Bad news firstly because it is under Craine’s regime that evangelicals have been allowed to use schools for depraved gatherings on Sundays – for which several sources suggest they don’t even pay.
Bad news because when it says they will consult churches, in practice it is even worse. There are only three churches likely to be on this bandwagon, and none of them are places where your child would be safe.
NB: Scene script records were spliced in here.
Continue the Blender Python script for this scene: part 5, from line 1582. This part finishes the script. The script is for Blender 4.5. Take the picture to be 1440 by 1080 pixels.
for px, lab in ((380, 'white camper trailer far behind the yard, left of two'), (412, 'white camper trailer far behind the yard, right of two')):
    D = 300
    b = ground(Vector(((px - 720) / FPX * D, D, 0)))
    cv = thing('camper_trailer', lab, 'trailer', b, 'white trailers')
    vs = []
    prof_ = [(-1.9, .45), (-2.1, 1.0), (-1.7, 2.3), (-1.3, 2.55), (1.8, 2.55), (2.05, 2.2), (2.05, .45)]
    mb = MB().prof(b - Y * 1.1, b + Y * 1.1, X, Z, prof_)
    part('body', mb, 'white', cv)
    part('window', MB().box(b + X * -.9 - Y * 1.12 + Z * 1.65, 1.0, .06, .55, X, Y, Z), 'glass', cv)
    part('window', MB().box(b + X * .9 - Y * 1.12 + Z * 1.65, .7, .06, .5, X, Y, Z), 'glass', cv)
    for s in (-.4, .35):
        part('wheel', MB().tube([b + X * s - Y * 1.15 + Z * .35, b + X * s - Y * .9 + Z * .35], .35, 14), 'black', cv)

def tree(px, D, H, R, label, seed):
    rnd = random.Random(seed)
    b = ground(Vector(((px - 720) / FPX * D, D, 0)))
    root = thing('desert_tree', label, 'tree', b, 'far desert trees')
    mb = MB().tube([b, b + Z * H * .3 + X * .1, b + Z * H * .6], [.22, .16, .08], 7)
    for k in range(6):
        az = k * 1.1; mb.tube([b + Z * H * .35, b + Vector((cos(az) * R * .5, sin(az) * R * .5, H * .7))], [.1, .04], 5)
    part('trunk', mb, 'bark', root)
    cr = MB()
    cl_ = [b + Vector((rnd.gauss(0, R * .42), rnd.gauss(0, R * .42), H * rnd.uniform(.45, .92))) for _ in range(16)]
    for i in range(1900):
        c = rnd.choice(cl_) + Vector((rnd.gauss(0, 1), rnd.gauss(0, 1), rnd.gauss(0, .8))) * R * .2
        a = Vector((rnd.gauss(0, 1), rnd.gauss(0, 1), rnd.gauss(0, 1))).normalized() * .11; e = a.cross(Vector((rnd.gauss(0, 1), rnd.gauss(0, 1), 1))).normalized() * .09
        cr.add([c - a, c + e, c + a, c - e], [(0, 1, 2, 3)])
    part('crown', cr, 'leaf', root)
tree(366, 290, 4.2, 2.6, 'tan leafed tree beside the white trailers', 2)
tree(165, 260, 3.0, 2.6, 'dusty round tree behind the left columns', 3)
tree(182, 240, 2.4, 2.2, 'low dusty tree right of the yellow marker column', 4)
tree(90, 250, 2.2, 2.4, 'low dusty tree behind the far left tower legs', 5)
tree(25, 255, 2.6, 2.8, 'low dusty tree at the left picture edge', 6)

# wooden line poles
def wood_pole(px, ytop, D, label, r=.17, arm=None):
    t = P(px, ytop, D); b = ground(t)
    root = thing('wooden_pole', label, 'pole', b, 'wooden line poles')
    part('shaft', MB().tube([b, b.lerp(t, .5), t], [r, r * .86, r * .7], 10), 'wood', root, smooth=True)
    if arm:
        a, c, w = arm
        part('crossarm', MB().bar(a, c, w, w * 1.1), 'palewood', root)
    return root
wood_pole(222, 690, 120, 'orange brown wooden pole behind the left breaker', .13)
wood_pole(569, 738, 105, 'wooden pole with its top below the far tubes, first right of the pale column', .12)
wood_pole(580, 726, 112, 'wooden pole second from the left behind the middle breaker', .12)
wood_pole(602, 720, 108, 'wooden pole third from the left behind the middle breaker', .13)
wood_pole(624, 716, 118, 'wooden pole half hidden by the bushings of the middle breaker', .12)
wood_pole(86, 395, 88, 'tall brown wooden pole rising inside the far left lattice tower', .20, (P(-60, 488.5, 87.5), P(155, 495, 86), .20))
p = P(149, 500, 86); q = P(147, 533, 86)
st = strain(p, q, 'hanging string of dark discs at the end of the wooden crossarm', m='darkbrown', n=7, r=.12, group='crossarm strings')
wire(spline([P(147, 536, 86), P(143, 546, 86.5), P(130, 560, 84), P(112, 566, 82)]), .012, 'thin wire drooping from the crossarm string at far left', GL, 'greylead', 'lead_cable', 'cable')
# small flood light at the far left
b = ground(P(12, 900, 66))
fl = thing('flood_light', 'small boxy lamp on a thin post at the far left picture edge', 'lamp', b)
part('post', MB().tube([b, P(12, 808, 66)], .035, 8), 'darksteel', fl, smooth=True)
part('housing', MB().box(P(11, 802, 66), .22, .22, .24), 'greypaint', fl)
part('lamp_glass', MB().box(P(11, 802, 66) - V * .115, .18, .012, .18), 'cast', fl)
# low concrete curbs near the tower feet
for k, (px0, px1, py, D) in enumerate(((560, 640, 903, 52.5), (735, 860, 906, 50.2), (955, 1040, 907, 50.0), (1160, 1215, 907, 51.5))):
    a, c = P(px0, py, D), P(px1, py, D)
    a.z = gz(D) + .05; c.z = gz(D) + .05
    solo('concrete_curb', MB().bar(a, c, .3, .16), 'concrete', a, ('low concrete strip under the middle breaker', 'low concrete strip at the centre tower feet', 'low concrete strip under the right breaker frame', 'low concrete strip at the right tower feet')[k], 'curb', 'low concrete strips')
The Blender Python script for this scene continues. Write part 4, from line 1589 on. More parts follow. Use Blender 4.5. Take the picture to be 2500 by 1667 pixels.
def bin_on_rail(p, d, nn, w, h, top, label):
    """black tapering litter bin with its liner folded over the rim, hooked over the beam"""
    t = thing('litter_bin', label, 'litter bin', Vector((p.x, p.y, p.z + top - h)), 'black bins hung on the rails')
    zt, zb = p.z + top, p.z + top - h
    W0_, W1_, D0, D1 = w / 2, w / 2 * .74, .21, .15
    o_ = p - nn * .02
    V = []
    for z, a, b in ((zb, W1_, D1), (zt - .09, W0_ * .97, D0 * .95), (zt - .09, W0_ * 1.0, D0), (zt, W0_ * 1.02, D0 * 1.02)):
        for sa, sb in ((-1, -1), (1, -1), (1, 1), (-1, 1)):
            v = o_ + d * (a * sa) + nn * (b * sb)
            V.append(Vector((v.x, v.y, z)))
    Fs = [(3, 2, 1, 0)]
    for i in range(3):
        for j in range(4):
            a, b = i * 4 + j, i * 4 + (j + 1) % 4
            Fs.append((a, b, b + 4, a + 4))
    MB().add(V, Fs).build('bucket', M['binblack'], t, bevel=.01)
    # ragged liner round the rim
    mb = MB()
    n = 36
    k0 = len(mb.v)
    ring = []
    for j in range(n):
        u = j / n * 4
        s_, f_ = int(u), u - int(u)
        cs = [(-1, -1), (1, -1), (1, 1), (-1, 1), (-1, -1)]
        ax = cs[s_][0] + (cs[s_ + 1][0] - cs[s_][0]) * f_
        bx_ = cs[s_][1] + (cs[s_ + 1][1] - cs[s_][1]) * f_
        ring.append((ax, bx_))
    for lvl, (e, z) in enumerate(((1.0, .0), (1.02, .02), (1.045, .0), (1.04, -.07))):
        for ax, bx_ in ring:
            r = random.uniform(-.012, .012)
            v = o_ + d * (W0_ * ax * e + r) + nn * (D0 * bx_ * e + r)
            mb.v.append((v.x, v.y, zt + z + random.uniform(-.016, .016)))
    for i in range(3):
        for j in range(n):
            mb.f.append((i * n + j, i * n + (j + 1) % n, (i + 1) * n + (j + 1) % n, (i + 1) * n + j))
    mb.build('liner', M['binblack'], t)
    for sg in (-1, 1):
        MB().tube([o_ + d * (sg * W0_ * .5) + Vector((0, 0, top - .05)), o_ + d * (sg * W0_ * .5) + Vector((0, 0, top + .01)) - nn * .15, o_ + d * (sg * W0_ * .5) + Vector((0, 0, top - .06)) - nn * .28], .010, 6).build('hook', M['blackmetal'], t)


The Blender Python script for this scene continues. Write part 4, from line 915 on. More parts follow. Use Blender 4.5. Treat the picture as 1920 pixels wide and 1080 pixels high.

The last time one of them ran such a project it was closed, as far as I can tell finally because nearby residents objected regularly to the police about the number of kids sitting outside, purely because it was a handy meeting place (although the church tried to claim them as ‘members’ in funding bids). However, even before that there was the matter of a cleric, finally imprisoned for offences involving an underage girl, but before that families of others were ‘advised’ against alleging that he’d known them biblically on youth club nights .
Then there was the curious affair of the vanishing sound system. Originally this was highly publicised as an example of the kind of misguided youth the project dealt with, only for investigations to stop when another suspect to emerge was a volunteer who, on closer analysis, had never quite severed past links with loyalist thugs.
The last time another of them planned such a project, back in the early 1980’s, it didn’t even open! That didn’t prevent a six-figure legacy being spent and a building meant to entice kids away from strong drink being sold to a brewery and turned into a nightclub.
Then there is the more recent planning application by Southern rednecks to turn a former country pub in the middle of nowhere into a ‘youth social centre’. I’ve speculated on that before (see Youth facility? Don't bet on it!).
It also worries me that at least two local developers have stooges on the management committees of these churches, curiously always well briefed enough to guide the churches towards likely public funds at times when the sale of property they own would secure said developers key spots for future developments.
There used to be a TV advert which asked ‘Do you know where your kids are tonight?’
I tell you bluntly, if yours are ever at a ‘youth facility’ run by these chancers you need to be very worried, for their physical safety and their sanity.